Set problem: Set down each line from the one containing "o = mb.build('masking_tape', tape_m2); tag(o, 'wide" to the one containing "(1560, 960)], .02)", inclusive, exactly as written and with nothing further.

* * *

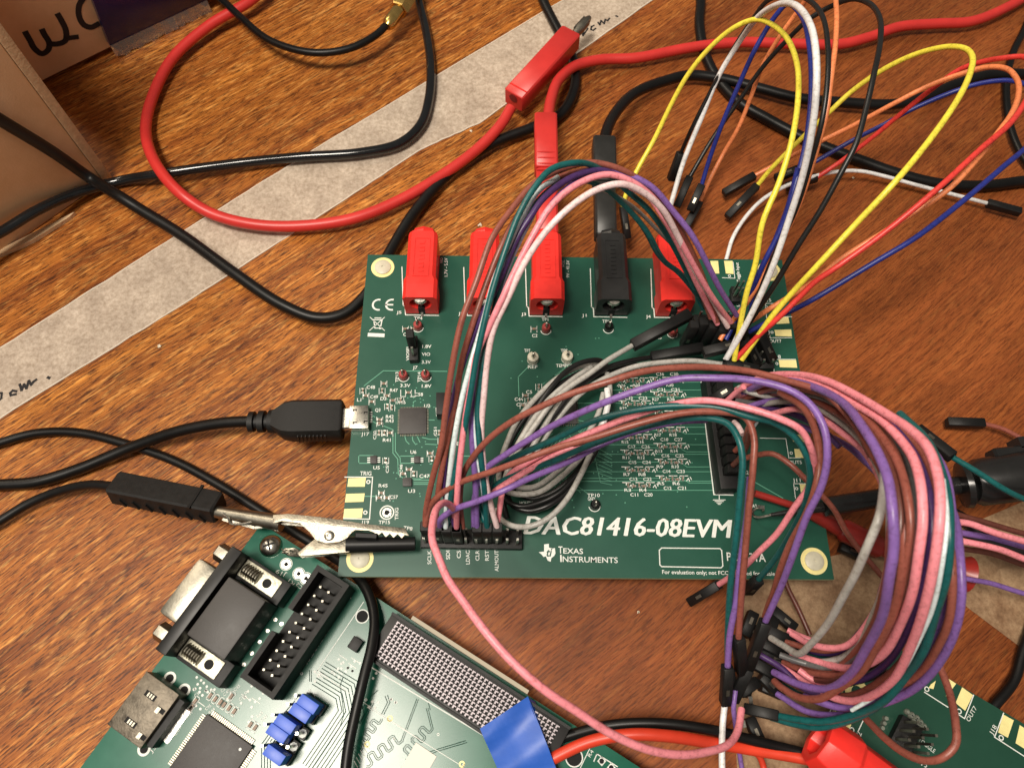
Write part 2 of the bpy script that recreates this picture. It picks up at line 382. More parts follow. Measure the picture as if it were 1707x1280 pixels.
scrib(mb, [(33, 641), (35, 646), (36, 650), (40, 641), (44, 647), (48, 635), (52, 641), (56, 636), (60, 633)], .055, zt)
scrib(mb, [(80, 629), (82, 630)], .06, zt)
scrib(mb, [(968, 53), (972, 60), (980, 48), (975, 44), (972, 58)], .04, zt)
scrib(mb, [(990, 43), (986, 45), (985, 50), (989, 51), (993, 48)], .045, zt)
scrib(mb, [(997, 38), (1000, 42), (1002, 35), (1007, 40), (1009, 33), (1013, 35), (1016, 31)], .045, zt)
scrib(mb, [(1027, 27), (1029, 28)], .05, zt)
mb.build('handwriting', ink, tr, kind='stuff')
mb = tape('t', [(1130, 1330), (1170, 1130), (1185, 1010), (1240, 960), (1450, 900), (1560, 830), (1760, 720)], [(1330, 1350), (1370, 1200), (1450, 1100), (1500, 1085), (1600, 995), (1720, 1130), (1800, 1150)], tape_m2, '')
# lower right: one wide patch and one crossing strip
mb = MB()
def patch(mb, P, z):
    pts = [at(x, y, 0) for x, y in P]; mb.prism([(p.x, p.y) for p in pts], 0.003, z)
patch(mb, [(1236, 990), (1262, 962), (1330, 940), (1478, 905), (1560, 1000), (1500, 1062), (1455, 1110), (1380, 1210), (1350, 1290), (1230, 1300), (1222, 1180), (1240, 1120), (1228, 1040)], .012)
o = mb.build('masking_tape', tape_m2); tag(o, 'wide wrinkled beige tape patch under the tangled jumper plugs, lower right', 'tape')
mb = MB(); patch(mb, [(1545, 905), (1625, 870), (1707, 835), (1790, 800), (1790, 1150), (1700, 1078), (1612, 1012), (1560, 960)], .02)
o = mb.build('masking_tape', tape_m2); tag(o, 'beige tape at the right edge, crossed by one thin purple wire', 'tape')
# crumbs
crumb = M('crumb', (.8, .72, .55), .6)
for k, (x, y, r, lab) in enumerate([(266, 577, .06, 'tiny white crumb on bare wood left of the black cable bend'), (785, 219, .05, 'tiny white speck below the diagonal tape near the red cable'),
        (800, 376, .07, 'cream crumb on wood just above the second red socket'), (1422, 297, .04, 'tiny speck on wood under the white jumper wire right'),
        (640, 223, .03, 'tiny pale fibre on the wood below the red plug'), (1064, 1020, .035, 'tiny pale speck on dark wood below the board logo')]):
    c = at(x, y, 0); mb = MB(); mb.lathe(c, c + Vector((0, 0, r * 1.2)), [(0, r), (.5, r * .9), (1, r * .3)], 6); mb.v = [Vector((v.x + random.uniform(-.3, .3) * r, v.y + random.uniform(-.5, .5) * r, v.z)) for v in mb.v]
    tag(mb.build('crumb', crumb), lab, 'crumb')

# ================================================================== cardboard boxes, upper left
def card_mat():
    mt = M('cardboard', (0.84, 0.56, 0.33), 0.75, col2=(0.70, 0.44, 0.23), scale=0.7, bump=0.25, bscale=18); return mt
card = card_mat(); card_e = M('cardboard_edge', (0.62, 0.42, 0.24), 0.8, var=.2, scale=6, bump=.8, bscale=14)
def vbox(mb, A, B, depth, h, z0=0.0, lean=0.0, mi=0):
    # upright box whose front face stands on line A-B, body behind it (away from the camera)
    d = (B - A); d.z = 0; d.normalize(); nn = Vector((-d.y, d.x, 0))
    if nn.dot(A - CAM) < 0: nn = -nn
    P = [A, B, B + nn * depth, A + nn * depth]
    mb.prism([(p.x, p.y) for p in P], z0, z0 + h, mi, top=[(p.x + nn.x * lean, p.y + nn.y * lean) for p in P]); return nn
ra = root('cardboard_box', at(60, 380, 0), 'plain brown cardboard box at the left edge, corner towards the boards', 'box')
A, B = at(-150, 530, 0), at(174, 304, 0); mb = MB(); nA = vbox(mb, A, B, 11, 13, 0.02); mb.build('box_body', card, ra, bevel=.06)
# corrugated corner edge and torn flap
mb = MB(); dAB = (B - A).normalized()
c0 = B + Vector((0, 0, .02)) + dAB * .02
mb.bar(c0 + dAB * .14 + nA * .05, c0 + dAB * .14 + nA * .05 + Vector((0, 0, 13)), .30, .22, up=nA); mb.build('corrugated_edge', card_e, ra, bevel=.03)
mb = MB(); P = [at(x, y, 0) for x, y in [(-40, 470), (-10, 428), (60, 392), (100, 372), (128, 358), (120, 366), (90, 385), (60, 404), (35, 416), (0, 430), (-40, 486)]]
mb.prism([(p.x, p.y) for p in P], .01, .16); mb.build('torn_flap', card_e, ra)
rb_ = root('cardboard_box', at(140, 100, 0), 'printed brown cardboard box with black upside-down lettering, top left', 'box')
A, B = at(60, 152, 0), at(420, -25, 0); mb = MB(); nB = vbox(mb, A, B, 9, 12, 0.25); mb.build('box_body', card, rb_, bevel=.05)
# lettering "com" upside down on the upright face: built on the face plane
dB = (B - A).normalized(); 
def face_pt(px, py, off=0.01):
    # point on the front face of the printed box seen at a pixel
    o_ = A - nB * off; d = RX * ((px - 853.5) / FPX) + RY * ((py - 640) / FPX) + RZ; t = (o_ - CAM).dot(nB) / d.dot(nB); return CAM + d * t
def stroke3(mb, P, wd, nrm):
    P = spline(P, 8)
    for i in range(len(P) - 1):
        d = (P[i + 1] - P[i]).normalized(); s_ = d.cross(nrm) * wd / 2; a, b = P[i] - d * wd * .15, P[i + 1] + d * wd * .15
        k = nrm * (0.0006 * (i % 3)); mb.add([a - s_ - k, b - s_ - k, b + s_ - k, a + s_ - k], [(0, 1, 2, 3)])
mb = MB()
stroke3(mb, [face_pt(x, y) for x, y in [(42, 54), (50, 68), (58, 82), (70, 90), (80, 84), (82, 72), (74, 58), (70, 50)]], .20, nB)
stroke3(mb, [face_pt(x, y) for x, y in [(80, 72), (88, 74), (100, 73), (109, 68), (110, 52), (102, 34), (96, 24)]], .20, nB)
stroke3(mb, [face_pt(x, y) for x, y in [(108, 66), (116, 64), (130, 62)]], .18, nB)
stroke3(mb, [face_pt(x, y) for x, y in [(165, 40), (152, 46), (140, 42), (132, 28), (132, 10), (140, -4)]], .20, nB)
mb.build('lettering', ink, rb_, kind='stuff')
navy = M('navy_card', (0.008, 0.009, 0.055), 0.3, var=.2, scale=.7, bump=.15, bscale=3, coat=.4)
film = M('clear_film', (0.75, 0.75, 0.72), 0.12, trans=0.85)
rc = root('small_box', at(270, 60, 0), 'navy blue box with clear film edge in front of the printed cardboard box', 'box')
c1, c2, c3, c4 = [face_pt(x, y, .30) for x, y in ((184, 78), (345, 2), (330, -160), (120, -90))]; mb = MB(); bk = nB * .29
mb.add([c1, c2, c3, c4, c1 + bk, c2 + bk, c3 + bk, c4 + bk], [(0, 1, 2, 3), (7, 6, 5, 4), (0, 4, 5, 1), (1, 5, 6, 2), (2, 6, 7, 3), (3, 7, 4, 0)]); mb.build('box_body', navy, rc, bevel=.03)
A2, B2, nC = c1 - nB * .03, c2 - nB * .03, nB
mb = MB(); e = (B2 - A2).normalized()
for k in range(14):
    t0 = A2.lerp(B2, k / 14) ; t1 = A2.lerp(B2, (k + 1) / 14); r1, r2 = random.uniform(.0, .12), random.uniform(.0, .12)
    mb.add([t0 + Vector((0, 0, .05)), t1 + Vector((0, 0, .05)), t1 - nC * r1 + Vector((0, 0, -.45)), t0 - nC * r2 + Vector((0, 0, -.42 - .1 * (k % 2)))], [(0, 1, 2, 3)])
mb.build('film_wrap', film, rc)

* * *

Result for this task:
o = mb.build('masking_tape', tape_m2); tag(o, 'wide wrinkled beige tape patch under the tangled jumper plugs, lower right', 'tape')
mb = MB(); patch(mb, [(1545, 905), (1625, 870), (1707, 835), (1790, 800), (1790, 1150), (1700, 1078), (1612, 1012), (1560, 960)], .02)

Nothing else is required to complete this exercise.